::: Dataset entries :::
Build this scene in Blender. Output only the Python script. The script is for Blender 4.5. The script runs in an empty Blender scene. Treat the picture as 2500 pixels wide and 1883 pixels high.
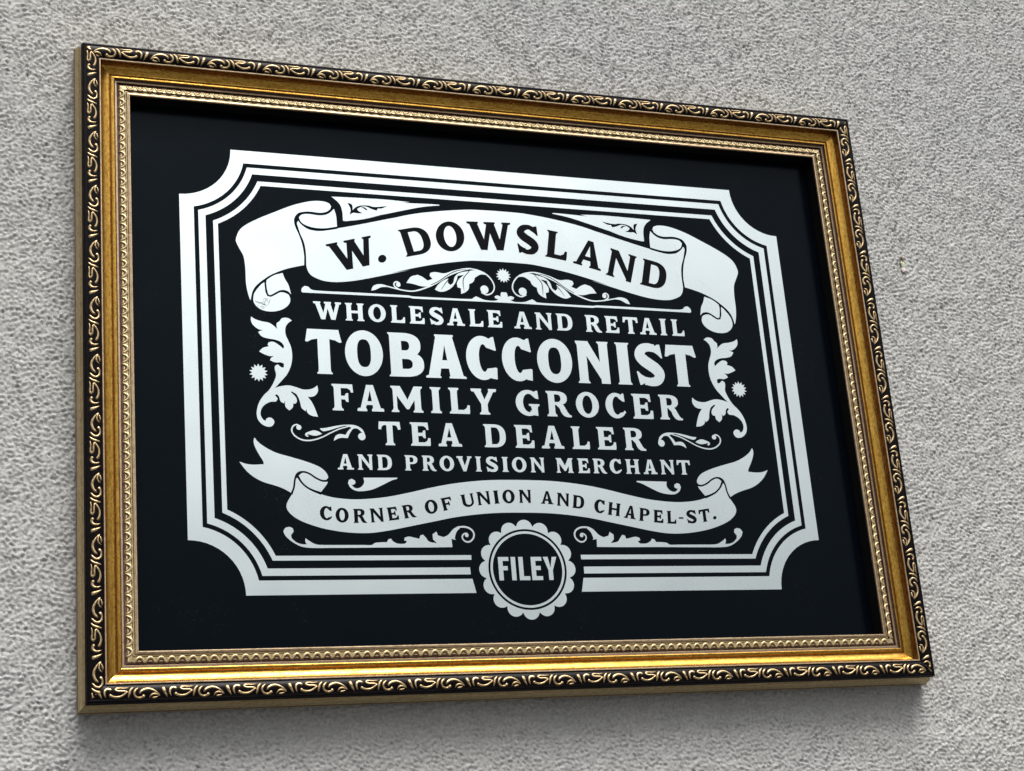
import bpy, bmesh, json, math, random
import numpy as np
from mathutils import Vector, Matrix
from mathutils.geometry import delaunay_2d_cdt

# ------------------------------------------------------------------ camera, sky, sun
SCRAP = (381.86, 118.90)
CAM_LOC = (-0.473439, -1.185567, -0.416907)
CAM_ROT = [[0.9349169, -0.0319168, -0.3534285], [-0.3451718, -0.3129987, -0.8848097], [-0.0823823, 0.9492171, -0.3036445]]
LENS = 59.9654

H0 = 2.0                       # height of the middle of the sign above the pavement
sc = bpy.context.scene
col = sc.collection
cd = bpy.data.cameras.new('camera'); cam = bpy.data.objects.new('camera', cd); col.objects.link(cam)
cd.sensor_width = 36.0; cd.lens = LENS; cd.clip_start = 0.05; cd.clip_end = 200
mw = Matrix([list(r) + [0] for r in CAM_ROT] + [[0, 0, 0, 1]])
cam.matrix_world = Matrix.Translation((CAM_LOC[0], CAM_LOC[1], CAM_LOC[2] + H0)) @ mw
sc.camera = cam

CLOUD_W = 13.0
SUN_EL, SUN_AZ = math.radians(62), math.radians(15)   # azimuth measured from straight out of the wall
world = bpy.data.worlds.new('World'); sc.world = world; world.use_nodes = True
wn = world.node_tree; wn.nodes.clear()
sky = wn.nodes.new('ShaderNodeTexSky'); sky.sky_type = 'NISHITA'; sky.sun_disc = False
sky.sun_elevation = SUN_EL; sky.sun_rotation = math.pi - SUN_AZ
sky.air_density = 1.0; sky.dust_density = 6.0; sky.ozone_density = 1.0
hsv = wn.nodes.new('ShaderNodeHueSaturation'); hsv.inputs['Saturation'].default_value = 0.25
bg = wn.nodes.new('ShaderNodeBackground'); bg.inputs['Strength'].default_value = 0.10
wo = wn.nodes.new('ShaderNodeOutputWorld')
# overcast sky: three times as bright overhead as at the horizon
wtc = wn.nodes.new('ShaderNodeTexCoord'); wsep = wn.nodes.new('ShaderNodeSeparateXYZ'); wmr = wn.nodes.new('ShaderNodeMapRange')
wn.links.new(wtc.outputs['Generated'], wsep.inputs[0]); wn.links.new(wsep.outputs[2], wmr.inputs['Value'])
wmr.inputs['From Min'].default_value = 0.0; wmr.inputs['From Max'].default_value = 1.0; wmr.inputs['To Min'].default_value = 0.30; wmr.inputs['To Max'].default_value = 1.85
wmul = wn.nodes.new('ShaderNodeVectorMath'); wmul.operation = 'SCALE'
wn.links.new(sky.outputs[0], hsv.inputs['Color']); wn.links.new(hsv.outputs[0], wmul.inputs[0]); wcl = wn.nodes.new('ShaderNodeTexNoise'); wcl.noise_dimensions = '4D'; wcl.inputs['Scale'].default_value = 1.9; wcl.inputs['Detail'].default_value = 4.0; wcl.inputs['W'].default_value = CLOUD_W
wcm = wn.nodes.new('ShaderNodeMapRange'); wcm.inputs['From Min'].default_value = 0.3; wcm.inputs['From Max'].default_value = 0.7; wcm.inputs['To Min'].default_value = 0.55; wcm.inputs['To Max'].default_value = 1.45
wmm = wn.nodes.new('ShaderNodeMath'); wmm.operation = 'MULTIPLY'
wn.links.new(wtc.outputs['Generated'], wcl.inputs['Vector']); wn.links.new(wcl.outputs[0], wcm.inputs['Value'])
wn.links.new(wmr.outputs[0], wmm.inputs[0]); wn.links.new(wcm.outputs[0], wmm.inputs[1]); wn.links.new(wmm.outputs[0], wmul.inputs['Scale']); wn.links.new(wmul.outputs[0], bg.inputs[0]); wn.links.new(bg.outputs[0], wo.inputs[0])
sl = bpy.data.lights.new('sun', 'SUN'); sl.energy = 1.45; sl.angle = math.radians(27); sl.color = (1.0, 0.97, 0.92)
sun = bpy.data.objects.new('sun', sl); col.objects.link(sun)
sdir = Vector((math.cos(SUN_EL) * math.sin(SUN_AZ), -math.cos(SUN_EL) * math.cos(SUN_AZ), math.sin(SUN_EL)))
sun.rotation_euler = sdir.to_track_quat('Z', 'Y').to_euler()
sc.view_settings.view_transform = 'Standard'; sc.view_settings.look = 'None'
sc.view_settings.exposure = 1.12; sc.view_settings.gamma = 1.0
sc.view_settings.use_curve_mapping = False

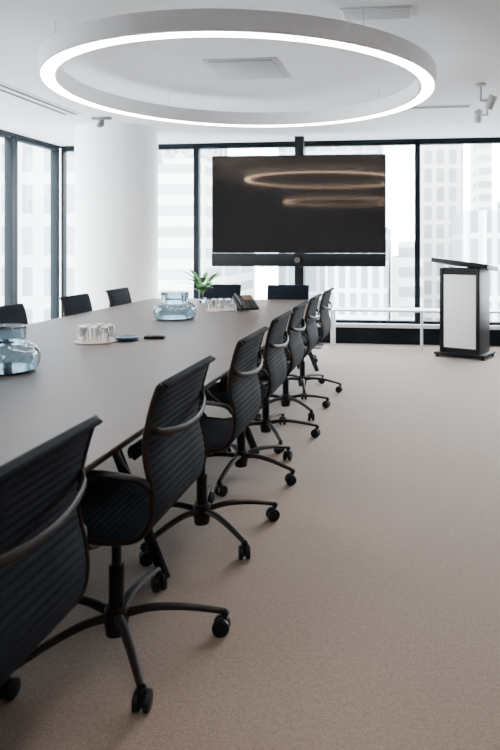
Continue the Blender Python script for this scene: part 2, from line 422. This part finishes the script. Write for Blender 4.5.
:::
Exercise brief
Reproduce every record word for word. The copy must contain no pictures.

In response
Build this scene in Blender. Output only the Python script. The script is for Blender 4.5. The script runs in an empty Blender scene. Treat the picture as 2500 pixels wide and 1883 pixels high.
import bpy, bmesh, json, math, random
import numpy as np
from mathutils import Vector, Matrix
from mathutils.geometry import delaunay_2d_cdt

# ------------------------------------------------------------------ camera, sky, sun
SCRAP = (381.86, 118.90)
CAM_LOC = (-0.473439, -1.185567, -0.416907)
CAM_ROT = [[0.9349169, -0.0319168, -0.3534285], [-0.3451718, -0.3129987, -0.8848097], [-0.0823823, 0.9492171, -0.3036445]]
LENS = 59.9654

H0 = 2.0                       # height of the middle of the sign above the pavement
sc = bpy.context.scene
col = sc.collection
cd = bpy.data.cameras.new('camera'); cam = bpy.data.objects.new('camera', cd); col.objects.link(cam)
cd.sensor_width = 36.0; cd.lens = LENS; cd.clip_start = 0.05; cd.clip_end = 200
mw = Matrix([list(r) + [0] for r in CAM_ROT] + [[0, 0, 0, 1]])
cam.matrix_world = Matrix.Translation((CAM_LOC[0], CAM_LOC[1], CAM_LOC[2] + H0)) @ mw
sc.camera = cam

CLOUD_W = 13.0
SUN_EL, SUN_AZ = math.radians(62), math.radians(15)   # azimuth measured from straight out of the wall
world = bpy.data.worlds.new('World'); sc.world = world; world.use_nodes = True
wn = world.node_tree; wn.nodes.clear()
sky = wn.nodes.new('ShaderNodeTexSky'); sky.sky_type = 'NISHITA'; sky.sun_disc = False
sky.sun_elevation = SUN_EL; sky.sun_rotation = math.pi - SUN_AZ
sky.air_density = 1.0; sky.dust_density = 6.0; sky.ozone_density = 1.0
hsv = wn.nodes.new('ShaderNodeHueSaturation'); hsv.inputs['Saturation'].default_value = 0.25
bg = wn.nodes.new('ShaderNodeBackground'); bg.inputs['Strength'].default_value = 0.10
wo = wn.nodes.new('ShaderNodeOutputWorld')
# overcast sky: three times as bright overhead as at the horizon
wtc = wn.nodes.new('ShaderNodeTexCoord'); wsep = wn.nodes.new('ShaderNodeSeparateXYZ'); wmr = wn.nodes.new('ShaderNodeMapRange')
wn.links.new(wtc.outputs['Generated'], wsep.inputs[0]); wn.links.new(wsep.outputs[2], wmr.inputs['Value'])
wmr.inputs['From Min'].default_value = 0.0; wmr.inputs['From Max'].default_value = 1.0; wmr.inputs['To Min'].default_value = 0.30; wmr.inputs['To Max'].default_value = 1.85
wmul = wn.nodes.new('ShaderNodeVectorMath'); wmul.operation = 'SCALE'
wn.links.new(sky.outputs[0], hsv.inputs['Color']); wn.links.new(hsv.outputs[0], wmul.inputs[0]); wcl = wn.nodes.new('ShaderNodeTexNoise'); wcl.noise_dimensions = '4D'; wcl.inputs['Scale'].default_value = 1.9; wcl.inputs['Detail'].default_value = 4.0; wcl.inputs['W'].default_value = CLOUD_W
wcm = wn.nodes.new('ShaderNodeMapRange'); wcm.inputs['From Min'].default_value = 0.3; wcm.inputs['From Max'].default_value = 0.7; wcm.inputs['To Min'].default_value = 0.55; wcm.inputs['To Max'].default_value = 1.45
wmm = wn.nodes.new('ShaderNodeMath'); wmm.operation = 'MULTIPLY'
wn.links.new(wtc.outputs['Generated'], wcl.inputs['Vector']); wn.links.new(wcl.outputs[0], wcm.inputs['Value'])
wn.links.new(wmr.outputs[0], wmm.inputs[0]); wn.links.new(wcm.outputs[0], wmm.inputs[1]); wn.links.new(wmm.outputs[0], wmul.inputs['Scale']); wn.links.new(wmul.outputs[0], bg.inputs[0]); wn.links.new(bg.outputs[0], wo.inputs[0])
sl = bpy.data.lights.new('sun', 'SUN'); sl.energy = 1.45; sl.angle = math.radians(27); sl.color = (1.0, 0.97, 0.92)
sun = bpy.data.objects.new('sun', sl); col.objects.link(sun)
sdir = Vector((math.cos(SUN_EL) * math.sin(SUN_AZ), -math.cos(SUN_EL) * math.cos(SUN_AZ), math.sin(SUN_EL)))
sun.rotation_euler = sdir.to_track_quat('Z', 'Y').to_euler()
sc.view_settings.view_transform = 'Standard'; sc.view_settings.look = 'None'
sc.view_settings.exposure = 1.12; sc.view_settings.gamma = 1.0
sc.view_settings.use_curve_mapping = False

Continue the Blender Python script for this scene: part 2, from line 422. This part finishes the script. Write for Blender 4.5.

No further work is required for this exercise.